Ülkemiz, içerde de dışarda da çok zor günler geçiriyor.

Özellikle Suriye ve Suriyelilerin getirdiği sorunlar her geçen gün artıyor.

Türkiye, Suriye’ye girse de dert, girmese de dert…

Son olarak Amerika, Türkiye’yi alenen tehdit etti.

Amerika’nın bu yaptığı ilk değil, muhtemelen de son olmayacak.

Ama ülke olarak bundan çok ders aldığımız söylenemez…

1990’lı yılların başında, Körfez Savaşında yine benzer bir durum vardı… Türkiye bir koyup üç alacaktı… Almaktan vazgeçtik, elimizdekini de verdik…

O tarihteki yanlış politikaların bedelini hâlâ ödüyoruz.

Şimdi de Suriye’deki bataklıktan çıkamıyoruz.
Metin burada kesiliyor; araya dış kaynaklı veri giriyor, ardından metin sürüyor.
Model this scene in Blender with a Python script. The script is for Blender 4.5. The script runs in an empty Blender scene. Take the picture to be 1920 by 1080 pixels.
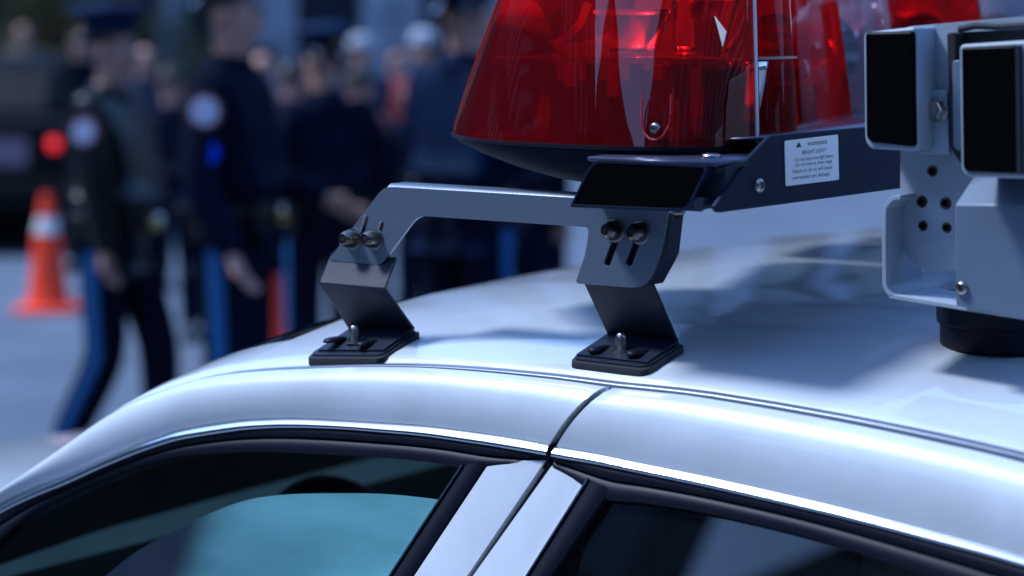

Maalesef, bizi hiç de ilgilendirmeyen bir savaşın içinde bulduk kendimizi…

Şu an öyle hale geldi ki, dönsen dönemiyorsun, gitsen önün bataklık, başına ne geleceğini kestiremiyorsun…

Maalesef millet olarak ileriye dönük plan yapmayı, yarını düşünerek hareket etmeyi bilmiyoruz veya işimize gelmediği için umursamıyoruz…

Bugün ne kurtarırsak kârdır mantığıyla hareket ediyoruz.

Esad’ı devireceğiz diye yola çıkarken bugün başımıza ne gelebileceğinin hesabını hiç yapmadık.

Bugüne kadar bölücü terör örgütü PKK ile birlikte onlarca terör örgütünü besleyip büyüten Amerika ile yola çıkmanın maliyetini düşünmedik…

1990’lı yıllarda terörle çok zor şartlarda mücadele edilirken, PKK’lı teröristlere yiyecek ve silah veren Amerika idi…

Şimdi yeni uyanmış gibi Amerika, PKK’ya destek veriyor diye söyleniyoruz…

Amerika’nın ve de Rusya’nın PKK terör örgütü başta olmak üzere Türkiye’yi hedef alan tüm terör ve bölücü hareketlerine destek verdiklerini hesaplayarak hareket etseydik…

Bugün bu sorunların çok azını yaşıyor olacaktık…

Dış politikada söz geçirebilmek için de ekonomide dışa bağımlılığın asgari düzeyde olması ve her şeyden önce milli sermayenin güçlü ve yerli üretimin çok olması gerekir.

Ekonomide dışa bağımlılık fazla ise dış politikada bağırıp çağırmak çok fayda etmiyor.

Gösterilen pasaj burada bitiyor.